Payment Links Spark Merchant Ecosystem

Diving deeper into

Sampad Swain, CEO of Instamojo, on building ecommerce infrastructure for D2C 2.0

Interview
those customers will create more links, and it has a cascading effect with it.
Analyzed 2 sources

Instamojo’s payment link grew like a user acquisition loop, not just a checkout tool. Every merchant sent links to buyers over WhatsApp, SMS, or email, and some of those buyers were micro sellers themselves who realized they could start taking payments the same way in minutes, with only a bank account and phone number. That turned ordinary payment traffic into new merchant signups, which is why the company spent its early years making the link simpler and easier to share.

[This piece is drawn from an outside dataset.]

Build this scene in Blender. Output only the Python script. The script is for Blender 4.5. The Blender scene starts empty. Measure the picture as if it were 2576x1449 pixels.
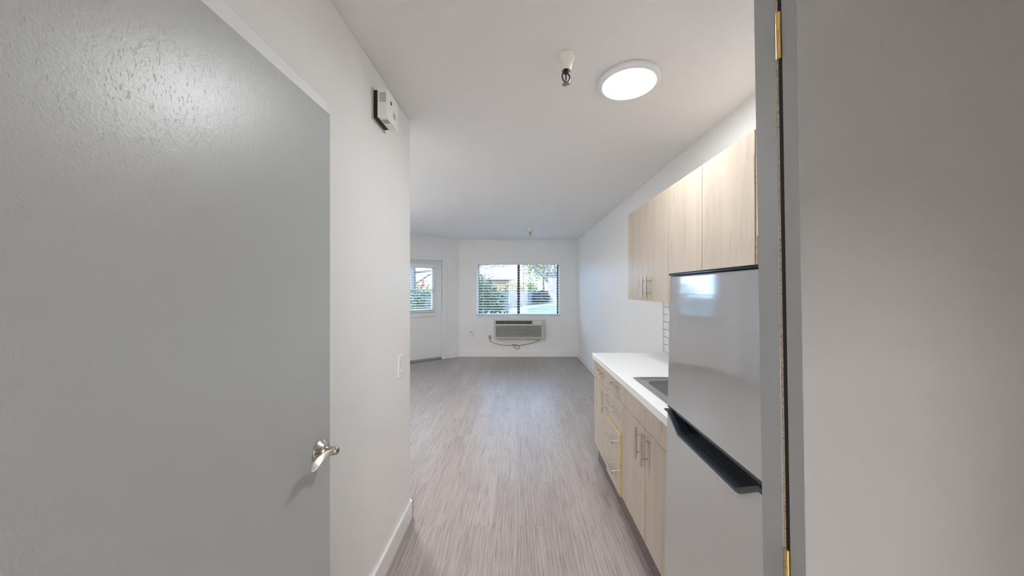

  • This worked because Instamojo targeted very small Indian merchants, freelancers, teachers, homemakers, and social sellers, who were not going to build a website or integrate a gateway API. A link was the whole product. That made sharing the growth channel and the product experience the same thing.
  • The loop also lowered customer acquisition cost. Instamojo said 80% of new merchants were arriving through word of mouth, with roughly 1,200 to 1,500 merchants joining daily and CAC around $1 to $2. The merchant’s own customer list became the distribution engine.
  • That distribution advantage shaped the business model. Instead of chasing big merchants like a classic gateway, Instamojo went after a huge base of tiny sellers doing up to about $10,000 a year in sales, then layered on storefronts, shipping, marketing tools, and subscriptions once trust and traffic were already in place.

The next step is turning that same merchant graph into a broader commerce network. Once payment links bring in sellers cheaply, the company can attach storefront software, logistics, promotions, and eventually services from third parties, which moves Instamojo from a simple payment utility toward the operating system for India’s micro merchant economy.